We use anonymous structs/unions extensively and all over the place already.
We've had a couple of special cases where some versions of gcc didn't
do things right iirc (it was something like "nested anonymous struct"
or similar), but those weren't actually about the feature itself.
Was it perhaps the nested case you were thinking of? If so, I think
that's not really a --std=gun11 thing, it's more of a "certain
versions of gcc didn't do it at all".
Linus
On Tue, Jan 12, 2021 at 09:28:32AM -0800, Linus Torvalds wrote:
> On Tue, Jan 12, 2021 at 5:20 AM Lukas Wunner <[email protected]> wrote:
> > > Variable declarations in for-loops is the only one I can think of. I
> > > think that would clean up some code (and some macros), but might not
> > > be compelling on its own.
> >
> > Anonymous structs/unions. I used to have a use case for that in
> > struct efi_dev_path in include/linux/efi.h, but Ard Biesheuvel
> > refactored it in a gnu89-compatible way for v5.7 with db8952e7094f.
>
> We use anonymous structs/unions extensively and all over the place already.
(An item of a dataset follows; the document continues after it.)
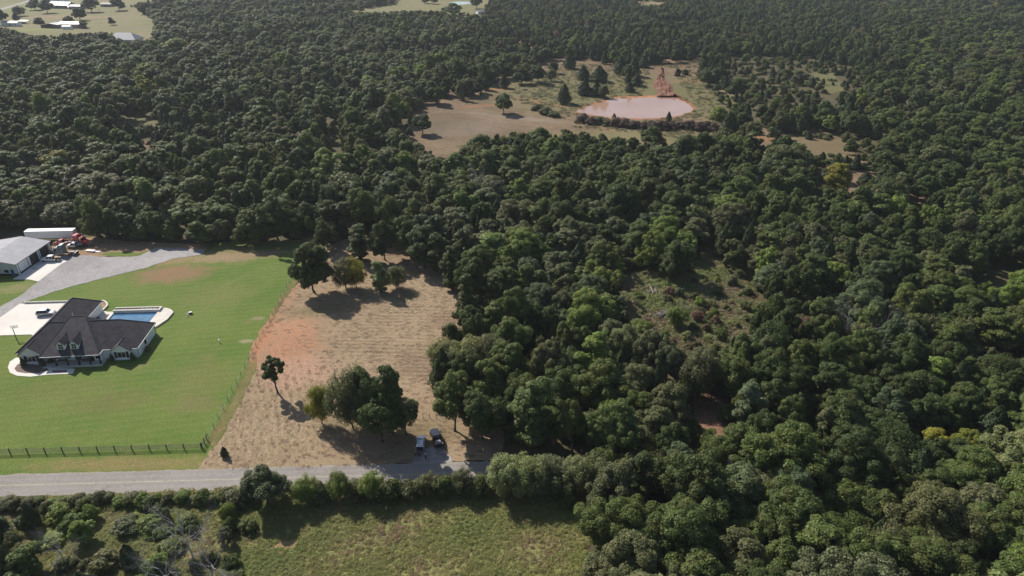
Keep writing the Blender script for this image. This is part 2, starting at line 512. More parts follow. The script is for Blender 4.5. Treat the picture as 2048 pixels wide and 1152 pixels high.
M['scrub'] = ground_mat('scrub_grass', (0.12, 0.125, 0.05), (0.17, 0.155, 0.07), (0.18, 0.13, 0.075), 0.08, 0.5, 2.5, bump=0.8, bdist=0.3,
    spots=[(RED, gp(1480, 585), 4, 2.5, 0, 0.7), ((0.2, 0.2, 0.07), gp(1430, 530), 8, 12, 0, 0.5), ((0.19, 0.13, 0.08), gp(1340, 560), 14, 6, 0, 0.5)])
sheet('clearing', [(1235, 560), (1300, 540), (1400, 520), (1405, 505), (1440, 500), (1450, 540), (1510, 575), (1530, 620), (1500, 680), (1440, 740), (1380, 760), (1290, 720), (1230, 650)], M['scrub'], 0.03, amp=0.8)

M['pasture'] = ground_mat('dry_pasture', (0.155, 0.108, 0.062), (0.245, 0.172, 0.108), (0.125, 0.115, 0.052), 0.04, 0.2, 0.9, bump=0.8, bdist=0.4, fine=0.4,
    rows=[(R2(25), 4.0, 0.4, (0.34, 0.27, 0.18), ((-24, 370), 40, 60))],
    spots=[(RED, gp(1000, 178), 9, 4, 0, 0.9), (RED, gp(960, 212), 12, 2, 0.3, 0.8), (RED, gp(1060, 200), 10, 3, -0.4, 0.85), (RED, gp(1090, 208), 16, 3, -0.5, 0.9), (RED, gp(1310, 268), 6, 3, 0, 0.8),
           (RED, gp(1450, 262), 8, 4, 0, 0.8), (RED, gp(1225, 170), 5, 3, 0, 0.7), (RED, gp(1380, 163), 8, 4, 0, 0.7), ((0.33, 0.28, 0.24), gp(930, 255), 20, 14, 0.5, 0.35), ((0.32, 0.28, 0.23), gp(1030, 235), 30, 4, -0.4, 0.4), ((0.12, 0.1, 0.055), gp(880, 245), 16, 22, 0.5, 0.5),
           ((0.135, 0.15, 0.052), gp(1180, 180), 60, 60, 0, 0.75), ((0.14, 0.145, 0.055), gp(1420, 200), 24, 60, 0, 0.75), ((0.18, 0.18, 0.07), gp(1250, 275), 40, 14, 0, 0.7), (RED, gp(1530, 278), 8, 5, 0, 0.7), ((0.16, 0.13, 0.065), gp(1650, 300), 40, 22, 0, 0.8)])
PAST = [(800, 290), (815, 235), (850, 200), (960, 170), (1000, 150), (1060, 115), (1130, 105), (1300, 108), (1420, 112), (1440, 150), (1470, 200), (1500, 250), (1560, 262), (1660, 262), (1720, 290), (1740, 350), (1600, 345), (1400, 330), (1240, 320), (1130, 310), (1000, 320), (930, 360), (870, 350)]
sheet('pasture', PAST, M['pasture'], 0.04, amp=2.0, step=5)

M['far_field'] = ground_mat('far_field', (0.16, 0.16, 0.065), (0.21, 0.185, 0.095), (0.22, 0.165, 0.1), 0.012, 0.05, 0.3, bump=0.0, fine=0.2,
    spots=[((0.3, 0.2, 0.13), gp(130, 35), 50, 14, 0, 0.7), ((0.2, 0.24, 0.06), gp(60, 60), 25, 10, 0, 0.7), ((0.2, 0.25, 0.08), gp(80, 12), 60, 60, 0, 0.5)])
sheet('far_pasture', [(-200, 95), (-200, -60), (430, -60), (420, 20), (320, 60), (330, 85), (300, 95)], M['far_field'], 0.08, amp=4, step=12)
sheet('far_meadow', [(480, 35), (480, -20), (1010, -45), (990, 20), (950, 35), (700, 45)], M['far_field'], 0.06, amp=4, step=12)
sheet('distant_field', [(1250, 20), (1250, -10), (1340, -10), (1380, 12), (1330, 25)], M['far_field'], 0.07, amp=4, step=12)
M['red_soil'] = ground_mat('red_soil', (0.3, 0.12, 0.06), (0.45, 0.21, 0.105), (0.48, 0.28, 0.16), 0.05, 0.3, 1.6, bump=1.0, bdist=0.5, fine=0.4)
M['bare_soil'] = ground_mat('bare_soil', (0.27, 0.17, 0.1), (0.36, 0.24, 0.15), (0.2, 0.155, 0.085), 0.08, 0.5, 2.5, bump=0.6, bdist=0.1)
sheet('red_bank', [(1000, 85), (1020, 81), (1090, 81), (1105, 92), (1060, 96), (1005, 96)], M['bare_soil'], 0.05, amp=2, step=6)
sheet('woodland_gap', [(255, 238), (290, 228), (320, 232), (330, 248), (300, 268), (255, 258)], M['scrub'], 0.05, amp=1.5, step=4)
sheet('grassy_gap', [(265, 290), (290, 282), (345, 300), (352, 322), (300, 325)], M['pasture'], 0.07, amp=1.5, step=4)
sheet('dry_gap', [(1680, 345), (1740, 340), (1765, 380), (1740, 420), (1690, 400)], M['pasture'], 0.07, amp=1.5, step=4)
sheet('grass_gap', [(1815, 385), (1870, 380), (1900, 410), (1850, 425), (1810, 410)], M['pasture'], 0.07, amp=1.5, step=4)
sheet('clay_gap', [(1625, 146), (1668, 144), (1676, 160), (1700, 180), (1660, 188), (1630, 165)], M['scrub'], 0.07, amp=1.5, step=4)
sheet('sandy_gap', [(1810, 200), (1845, 205), (1850, 235), (1815, 228)], M['pasture'], 0.07, amp=1.5, step=4)
sheet('earth_track', [(1385, 790), (1415, 785), (1450, 800), (1440, 850), (1480, 890), (1470, 910), (1400, 912), (1390, 860)], ground_mat('leafy_track', (0.19, 0.105, 0.065), (0.3, 0.17, 0.11), (0.12, 0.1, 0.05), 0.1, 0.6, 3.0, bump=0.8, bdist=0.15, fine=0.5), 0.06, amp=0.6)
sheet('yard_soil', [(98, 503), (110, 480), (190, 474), (228, 480), (330, 486), (420, 488), (412, 500), (312, 499), (285, 504), (262, 512), (200, 513), (130, 523), (100, 515)], M['bare_soil'], 0.06, amp=0.4)
sheet('grass_island', [(196, 510), (215, 505), (262, 504), (280, 508), (272, 512), (230, 513)], M['lawn'], 0.075, amp=0.2)

# road
M['asphalt'] = ground_mat('old_asphalt', (0.25, 0.225, 0.205), (0.3, 0.275, 0.25), (0.2, 0.18, 0.165), 0.05, 0.35, 9.0, bump=0.2, bdist=0.02, fine=0.16,
    rows=[(R2(-2.32), 1.5, 0.5, (0.35, 0.32, 0.295), None)])
def road_c(x):   # centre line of the road
    return 104.3 + 0.0405 * (x + 102)
rp = [(x, road_c(x)) for x in range(-200, 320, 4)]
RH = 3.0
rd_out = [(x, y - RH + 0.12 * math.sin(x * .7)) for x, y in rp] + [(x, y + RH + 0.15 * math.sin(x * .53)) for x, y in rp[::-1]]
sheet('road', None, M['asphalt'], 0.085, world=rd_out, amp=0.0)
M['shoulder'] = ground_mat('road_shoulder', (0.3, 0.26, 0.2), (0.36, 0.31, 0.25), (0.2, 0.18, 0.1), 0.1, 0.8, 4.0, bump=0.3, bdist=0.05)
sh = [(x, y - RH - 0.15) for x, y in rp] + [(x, y + RH + 0.25) for x, y in rp[::-1]]
sheet('road_shoulder', None, M['shoulder'], 0.07, world=sh, amp=0.35)
M['faded_yellow'] = plain('faded_yellow_line', (0.38, 0.335, 0.235), 0.8, var=0.2, vscale=1.0)
ln = [(x, y - 0.09) for x, y in rp] + [(x, y + 0.09) for x, y in rp[::-1]]
sheet('road_marking', None, M['faded_yellow'], 0.092, world=ln, amp=0.0)

M['gravel'] = ground_mat('grey_gravel', (0.3, 0.285, 0.28), (0.4, 0.38, 0.37), (0.24, 0.225, 0.22), 0.06, 0.5, 6.0, bump=0.6, bdist=0.06, fine=0.3)
DRIVE = [(-130, 690), (-60, 662), (0, 637), (41, 608), (103, 585), (162, 568), (250, 546), (297, 535), (344, 518), (402, 510), (412, 500), (330, 496), (312, 496), (282, 511), (262, 514), (200, 514), (175, 511), (100, 512), (100, 530), (78, 563), (37, 594), (0, 614), (-60, 640), (-130, 665)]
sheet('gravel_drive', DRIVE, M['gravel'], 0.09, amp=0.3)
sheet('parking_gravel', [(826, 928), (838, 900), (868, 893), (890, 900), (905, 924), (870, 927)], M['gravel'], 0.08, amp=0.4)
M['concrete'] = ground_mat('bright_concrete', (0.66, 0.62, 0.56), (0.74, 0.71, 0.66), (0.66, 0.55, 0.44), 0.08, 0.3, 3.0, bump=0.1, bdist=0.01, fine=0.06)
sheet('shop_apron', [(26, 559), (58, 559.5), (77, 563.6), (123, 528.5), (134, 523), (100, 508), (90, 508), (40, 550.5)], M['concrete'], 0.13, amp=0.0, thick=0.12)
sheet('driveway_pad', [(-110, 692), (-110, 680), (0, 636), (40, 608), (150, 605), (170, 640), (100, 690), (62, 669.5), (0, 671.5)], M['concrete'], 0.12, amp=0.0, thick=0.12)

# ------------------------------------------------------------------ red clay pond
POND = [(1152, 224), (1165, 217), (1180, 212), (1196, 206), (1210, 203), (1224, 199), (1240, 197), (1270, 196), (1300, 195.5), (1330, 194.5), (1350, 196), (1365, 202), (1378, 209), (1386, 217), (1384, 223), (1370, 229), (1350, 233), (1320, 236), (1280, 237.5), (1240, 236), (1210, 234), (1190, 231), (1172, 228)]
cxp, cyp = 1275, 215
sheet('pond_bank', [(cxp + (x - cxp) * 1.05, cyp + (y - cyp) * 1.17 - 1) for x, y in POND], M['red_soil'], 0.07, amp=1.2, step=3)
mw, nt, bs = newmat('muddy_water')
k = NT(nt); p = k.pos()
k.l(k.mix(k.ramp(k.noise(p, 0.03, 3, 0.6), 0.35, 0.65), (0.37, 0.22, 0.15), (0.42, 0.265, 0.195)), bs.inputs['Base Color'])
bs.inputs['Roughness'].default_value = 0.12
k.bump(k.noise(p, 0.8, 3, 0.6), 0.08, 0.05, bs)
sheet('pond_water', POND, mw, 0.1, amp=0.5, step=3)
M['gully_clay'] = ground_mat('gully_clay', (0.17, 0.075, 0.05), (0.25, 0.125, 0.082), (0.38, 0.26, 0.19), 0.09, 0.4, 1.6, bump=1.0, bdist=0.6, fine=0.5)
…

Yes, my apologies, I mixed things up.
Back in 2016 when I authored 46cd4b75cd0e, what I wanted to do was
include an unnamed "struct efi_generic_dev_path;" in struct efi_dev_path:
struct efi_dev_path {
struct efi_generic_dev_path;
union {
struct {
u32 hid;
u32 uid;
} acpi;
struct {
u8 fn;
u8 dev;
} pci;
};
} __attribute ((packed));
The alternative is to copy-paste the elements of struct efi_dev_path
or to give it a name such as "header" (which is what db8952e7094f
subsequently did). Both options seemed inelegant to me.
However it turns out this feature requires -fms-extensions.
It's not part of -std=gnu11.
So coming back to topic, yes there doesn't seem to be too much to
be gained from moving to -std=gnu11 aside from variable declarations
in for-loops.
(And it really has to be -std=gnu11 because -std=c11 fails to compile.)